**SET PROBLEM:** Can you reproduce the data beneath, keeping every line exact?

-- Start --

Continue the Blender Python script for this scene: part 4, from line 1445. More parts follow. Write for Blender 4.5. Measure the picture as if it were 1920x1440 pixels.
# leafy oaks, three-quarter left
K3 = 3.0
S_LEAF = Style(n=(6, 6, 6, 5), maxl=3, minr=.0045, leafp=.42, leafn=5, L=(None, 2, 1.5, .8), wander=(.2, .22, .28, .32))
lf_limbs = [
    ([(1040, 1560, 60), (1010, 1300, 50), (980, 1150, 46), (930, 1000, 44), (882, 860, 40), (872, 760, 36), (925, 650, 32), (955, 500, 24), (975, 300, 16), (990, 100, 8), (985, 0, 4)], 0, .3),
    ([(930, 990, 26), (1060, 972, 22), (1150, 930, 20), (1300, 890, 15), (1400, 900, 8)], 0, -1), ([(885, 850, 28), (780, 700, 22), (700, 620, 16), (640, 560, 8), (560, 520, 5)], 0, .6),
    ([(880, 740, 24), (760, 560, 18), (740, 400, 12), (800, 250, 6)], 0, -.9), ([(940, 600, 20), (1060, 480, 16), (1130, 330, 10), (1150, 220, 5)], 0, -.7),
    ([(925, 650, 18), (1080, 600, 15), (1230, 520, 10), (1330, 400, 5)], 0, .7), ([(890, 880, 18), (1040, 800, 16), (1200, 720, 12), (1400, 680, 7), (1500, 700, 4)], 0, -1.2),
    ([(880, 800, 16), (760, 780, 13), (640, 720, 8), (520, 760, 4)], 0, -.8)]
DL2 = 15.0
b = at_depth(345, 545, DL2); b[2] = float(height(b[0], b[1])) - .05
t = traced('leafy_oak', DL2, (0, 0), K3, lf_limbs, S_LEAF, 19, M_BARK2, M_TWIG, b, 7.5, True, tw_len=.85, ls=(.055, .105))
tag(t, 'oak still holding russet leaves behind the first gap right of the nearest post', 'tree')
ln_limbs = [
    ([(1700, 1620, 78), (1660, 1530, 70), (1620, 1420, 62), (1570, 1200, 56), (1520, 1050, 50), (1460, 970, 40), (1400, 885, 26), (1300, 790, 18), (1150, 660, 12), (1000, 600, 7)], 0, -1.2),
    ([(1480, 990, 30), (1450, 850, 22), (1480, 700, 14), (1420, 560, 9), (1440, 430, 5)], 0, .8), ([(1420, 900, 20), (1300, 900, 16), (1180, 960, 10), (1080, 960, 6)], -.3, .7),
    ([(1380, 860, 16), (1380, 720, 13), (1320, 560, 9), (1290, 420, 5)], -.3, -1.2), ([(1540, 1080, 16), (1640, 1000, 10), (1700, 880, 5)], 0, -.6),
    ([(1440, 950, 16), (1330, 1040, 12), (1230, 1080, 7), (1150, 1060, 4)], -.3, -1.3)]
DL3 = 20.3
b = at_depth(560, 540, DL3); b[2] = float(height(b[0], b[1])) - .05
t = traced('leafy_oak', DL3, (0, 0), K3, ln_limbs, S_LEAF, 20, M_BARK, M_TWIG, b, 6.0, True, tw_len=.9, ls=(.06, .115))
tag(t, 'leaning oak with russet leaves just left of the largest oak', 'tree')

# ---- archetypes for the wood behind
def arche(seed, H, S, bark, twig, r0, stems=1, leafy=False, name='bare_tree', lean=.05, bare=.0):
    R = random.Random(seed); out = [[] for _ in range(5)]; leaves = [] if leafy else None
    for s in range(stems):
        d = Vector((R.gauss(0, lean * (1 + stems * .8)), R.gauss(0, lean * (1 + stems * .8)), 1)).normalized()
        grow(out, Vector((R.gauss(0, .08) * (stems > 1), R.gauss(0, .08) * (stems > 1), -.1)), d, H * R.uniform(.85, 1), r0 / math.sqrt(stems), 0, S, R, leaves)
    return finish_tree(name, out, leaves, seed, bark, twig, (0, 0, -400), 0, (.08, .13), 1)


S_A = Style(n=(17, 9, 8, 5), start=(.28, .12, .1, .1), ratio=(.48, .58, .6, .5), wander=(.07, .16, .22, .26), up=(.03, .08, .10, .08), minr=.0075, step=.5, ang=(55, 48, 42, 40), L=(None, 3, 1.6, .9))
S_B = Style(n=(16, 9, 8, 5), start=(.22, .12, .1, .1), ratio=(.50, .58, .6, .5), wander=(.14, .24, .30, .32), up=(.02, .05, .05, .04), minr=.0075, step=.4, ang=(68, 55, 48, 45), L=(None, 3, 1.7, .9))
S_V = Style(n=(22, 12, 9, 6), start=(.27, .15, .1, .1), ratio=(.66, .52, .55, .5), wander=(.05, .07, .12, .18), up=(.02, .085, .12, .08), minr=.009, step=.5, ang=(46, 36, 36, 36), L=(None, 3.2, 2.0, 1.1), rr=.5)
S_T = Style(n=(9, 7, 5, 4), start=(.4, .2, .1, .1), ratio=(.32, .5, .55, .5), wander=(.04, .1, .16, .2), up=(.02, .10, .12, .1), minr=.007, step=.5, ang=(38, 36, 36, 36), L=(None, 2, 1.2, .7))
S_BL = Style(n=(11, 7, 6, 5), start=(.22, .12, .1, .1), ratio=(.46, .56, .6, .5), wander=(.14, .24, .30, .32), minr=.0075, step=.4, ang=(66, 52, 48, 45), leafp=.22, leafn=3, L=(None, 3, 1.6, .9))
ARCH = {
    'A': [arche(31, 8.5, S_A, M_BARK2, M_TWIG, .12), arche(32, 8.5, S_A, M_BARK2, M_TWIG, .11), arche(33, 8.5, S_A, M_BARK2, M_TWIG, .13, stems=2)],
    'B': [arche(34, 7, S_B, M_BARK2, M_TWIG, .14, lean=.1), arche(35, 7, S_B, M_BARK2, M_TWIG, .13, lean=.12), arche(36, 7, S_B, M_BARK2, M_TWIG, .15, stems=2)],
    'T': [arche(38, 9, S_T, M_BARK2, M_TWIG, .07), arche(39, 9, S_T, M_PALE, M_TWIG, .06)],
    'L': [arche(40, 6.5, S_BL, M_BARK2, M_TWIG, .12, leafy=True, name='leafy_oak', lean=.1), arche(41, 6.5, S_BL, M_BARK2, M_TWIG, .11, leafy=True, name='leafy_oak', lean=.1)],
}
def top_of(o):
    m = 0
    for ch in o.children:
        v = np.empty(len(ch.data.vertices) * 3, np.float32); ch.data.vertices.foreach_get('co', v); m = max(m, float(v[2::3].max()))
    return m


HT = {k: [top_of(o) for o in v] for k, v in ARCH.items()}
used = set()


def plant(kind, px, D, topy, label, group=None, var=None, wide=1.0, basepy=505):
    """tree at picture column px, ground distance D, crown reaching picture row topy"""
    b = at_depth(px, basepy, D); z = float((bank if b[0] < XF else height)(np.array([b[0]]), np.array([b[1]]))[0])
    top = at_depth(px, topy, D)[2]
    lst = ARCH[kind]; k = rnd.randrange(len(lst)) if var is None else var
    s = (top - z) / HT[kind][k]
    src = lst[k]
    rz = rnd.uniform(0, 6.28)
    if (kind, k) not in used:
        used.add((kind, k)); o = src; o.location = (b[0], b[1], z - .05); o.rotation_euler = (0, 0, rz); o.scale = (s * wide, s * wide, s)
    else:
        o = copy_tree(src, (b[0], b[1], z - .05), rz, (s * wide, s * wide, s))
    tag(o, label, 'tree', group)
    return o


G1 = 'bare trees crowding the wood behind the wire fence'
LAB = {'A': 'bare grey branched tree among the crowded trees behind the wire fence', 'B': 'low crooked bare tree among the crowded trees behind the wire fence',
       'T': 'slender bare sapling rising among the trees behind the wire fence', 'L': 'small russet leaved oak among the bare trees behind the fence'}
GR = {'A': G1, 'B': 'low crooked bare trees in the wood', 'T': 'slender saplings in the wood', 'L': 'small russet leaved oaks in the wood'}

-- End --

**FINAL RESULT:**
Continue the Blender Python script for this scene: part 4, from line 1445. More parts follow. Write for Blender 4.5. Measure the picture as if it were 1920x1440 pixels.
# leafy oaks, three-quarter left
K3 = 3.0
S_LEAF = Style(n=(6, 6, 6, 5), maxl=3, minr=.0045, leafp=.42, leafn=5, L=(None, 2, 1.5, .8), wander=(.2, .22, .28, .32))
lf_limbs = [
    ([(1040, 1560, 60), (1010, 1300, 50), (980, 1150, 46), (930, 1000, 44), (882, 860, 40), (872, 760, 36), (925, 650, 32), (955, 500, 24), (975, 300, 16), (990, 100, 8), (985, 0, 4)], 0, .3),
    ([(930, 990, 26), (1060, 972, 22), (1150, 930, 20), (1300, 890, 15), (1400, 900, 8)], 0, -1), ([(885, 850, 28), (780, 700, 22), (700, 620, 16), (640, 560, 8), (560, 520, 5)], 0, .6),
    ([(880, 740, 24), (760, 560, 18), (740, 400, 12), (800, 250, 6)], 0, -.9), ([(940, 600, 20), (1060, 480, 16), (1130, 330, 10), (1150, 220, 5)], 0, -.7),
    ([(925, 650, 18), (1080, 600, 15), (1230, 520, 10), (1330, 400, 5)], 0, .7), ([(890, 880, 18), (1040, 800, 16), (1200, 720, 12), (1400, 680, 7), (1500, 700, 4)], 0, -1.2),
    ([(880, 800, 16), (760, 780, 13), (640, 720, 8), (520, 760, 4)], 0, -.8)]
DL2 = 15.0
b = at_depth(345, 545, DL2); b[2] = float(height(b[0], b[1])) - .05
t = traced('leafy_oak', DL2, (0, 0), K3, lf_limbs, S_LEAF, 19, M_BARK2, M_TWIG, b, 7.5, True, tw_len=.85, ls=(.055, .105))
tag(t, 'oak still holding russet leaves behind the first gap right of the nearest post', 'tree')
ln_limbs = [
    ([(1700, 1620, 78), (1660, 1530, 70), (1620, 1420, 62), (1570, 1200, 56), (1520, 1050, 50), (1460, 970, 40), (1400, 885, 26), (1300, 790, 18), (1150, 660, 12), (1000, 600, 7)], 0, -1.2),
    ([(1480, 990, 30), (1450, 850, 22), (1480, 700, 14), (1420, 560, 9), (1440, 430, 5)], 0, .8), ([(1420, 900, 20), (1300, 900, 16), (1180, 960, 10), (1080, 960, 6)], -.3, .7),
    ([(1380, 860, 16), (1380, 720, 13), (1320, 560, 9), (1290, 420, 5)], -.3, -1.2), ([(1540, 1080, 16), (1640, 1000, 10), (1700, 880, 5)], 0, -.6),
    ([(1440, 950, 16), (1330, 1040, 12), (1230, 1080, 7), (1150, 1060, 4)], -.3, -1.3)]
DL3 = 20.3
b = at_depth(560, 540, DL3); b[2] = float(height(b[0], b[1])) - .05
t = traced('leafy_oak', DL3, (0, 0), K3, ln_limbs, S_LEAF, 20, M_BARK, M_TWIG, b, 6.0, True, tw_len=.9, ls=(.06, .115))
tag(t, 'leaning oak with russet leaves just left of the largest oak', 'tree')

# ---- archetypes for the wood behind
def arche(seed, H, S, bark, twig, r0, stems=1, leafy=False, name='bare_tree', lean=.05, bare=.0):
    R = random.Random(seed); out = [[] for _ in range(5)]; leaves = [] if leafy else None
    for s in range(stems):
        d = Vector((R.gauss(0, lean * (1 + stems * .8)), R.gauss(0, lean * (1 + stems * .8)), 1)).normalized()
        grow(out, Vector((R.gauss(0, .08) * (stems > 1), R.gauss(0, .08) * (stems > 1), -.1)), d, H * R.uniform(.85, 1), r0 / math.sqrt(stems), 0, S, R, leaves)
    return finish_tree(name, out, leaves, seed, bark, twig, (0, 0, -400), 0, (.08, .13), 1)


S_A = Style(n=(17, 9, 8, 5), start=(.28, .12, .1, .1), ratio=(.48, .58, .6, .5), wander=(.07, .16, .22, .26), up=(.03, .08, .10, .08), minr=.0075, step=.5, ang=(55, 48, 42, 40), L=(None, 3, 1.6, .9))
S_B = Style(n=(16, 9, 8, 5), start=(.22, .12, .1, .1), ratio=(.50, .58, .6, .5), wander=(.14, .24, .30, .32), up=(.02, .05, .05, .04), minr=.0075, step=.4, ang=(68, 55, 48, 45), L=(None, 3, 1.7, .9))
S_V = Style(n=(22, 12, 9, 6), start=(.27, .15, .1, .1), ratio=(.66, .52, .55, .5), wander=(.05, .07, .12, .18), up=(.02, .085, .12, .08), minr=.009, step=.5, ang=(46, 36, 36, 36), L=(None, 3.2, 2.0, 1.1), rr=.5)
S_T = Style(n=(9, 7, 5, 4), start=(.4, .2, .1, .1), ratio=(.32, .5, .55, .5), wander=(.04, .1, .16, .2), up=(.02, .10, .12, .1), minr=.007, step=.5, ang=(38, 36, 36, 36), L=(None, 2, 1.2, .7))
S_BL = Style(n=(11, 7, 6, 5), start=(.22, .12, .1, .1), ratio=(.46, .56, .6, .5), wander=(.14, .24, .30, .32), minr=.0075, step=.4, ang=(66, 52, 48, 45), leafp=.22, leafn=3, L=(None, 3, 1.6, .9))
ARCH = {
    'A': [arche(31, 8.5, S_A, M_BARK2, M_TWIG, .12), arche(32, 8.5, S_A, M_BARK2, M_TWIG, .11), arche(33, 8.5, S_A, M_BARK2, M_TWIG, .13, stems=2)],
    'B': [arche(34, 7, S_B, M_BARK2, M_TWIG, .14, lean=.1), arche(35, 7, S_B, M_BARK2, M_TWIG, .13, lean=.12), arche(36, 7, S_B, M_BARK2, M_TWIG, .15, stems=2)],
    'T': [arche(38, 9, S_T, M_BARK2, M_TWIG, .07), arche(39, 9, S_T, M_PALE, M_TWIG, .06)],
    'L': [arche(40, 6.5, S_BL, M_BARK2, M_TWIG, .12, leafy=True, name='leafy_oak', lean=.1), arche(41, 6.5, S_BL, M_BARK2, M_TWIG, .11, leafy=True, name='leafy_oak', lean=.1)],
}
def top_of(o):
    m = 0
    for ch in o.children:
        v = np.empty(len(ch.data.vertices) * 3, np.float32); ch.data.vertices.foreach_get('co', v); m = max(m, float(v[2::3].max()))
    return m


HT = {k: [top_of(o) for o in v] for k, v in ARCH.items()}
used = set()


def plant(kind, px, D, topy, label, group=None, var=None, wide=1.0, basepy=505):
    """tree at picture column px, ground distance D, crown reaching picture row topy"""
    b = at_depth(px, basepy, D); z = float((bank if b[0] < XF else height)(np.array([b[0]]), np.array([b[1]]))[0])
    top = at_depth(px, topy, D)[2]
    lst = ARCH[kind]; k = rnd.randrange(len(lst)) if var is None else var
    s = (top - z) / HT[kind][k]
    src = lst[k]
    rz = rnd.uniform(0, 6.28)
    if (kind, k) not in used:
        used.add((kind, k)); o = src; o.location = (b[0], b[1], z - .05); o.rotation_euler = (0, 0, rz); o.scale = (s * wide, s * wide, s)
    else:
        o = copy_tree(src, (b[0], b[1], z - .05), rz, (s * wide, s * wide, s))
    tag(o, label, 'tree', group)
    return o


G1 = 'bare trees crowding the wood behind the wire fence'
LAB = {'A': 'bare grey branched tree among the crowded trees behind the wire fence', 'B': 'low crooked bare tree among the crowded trees behind the wire fence',
       'T': 'slender bare sapling rising among the trees behind the wire fence', 'L': 'small russet leaved oak among the bare trees behind the fence'}
GR = {'A': G1, 'B': 'low crooked bare trees in the wood', 'T': 'slender saplings in the wood', 'L': 'small russet leaved oaks in the wood'}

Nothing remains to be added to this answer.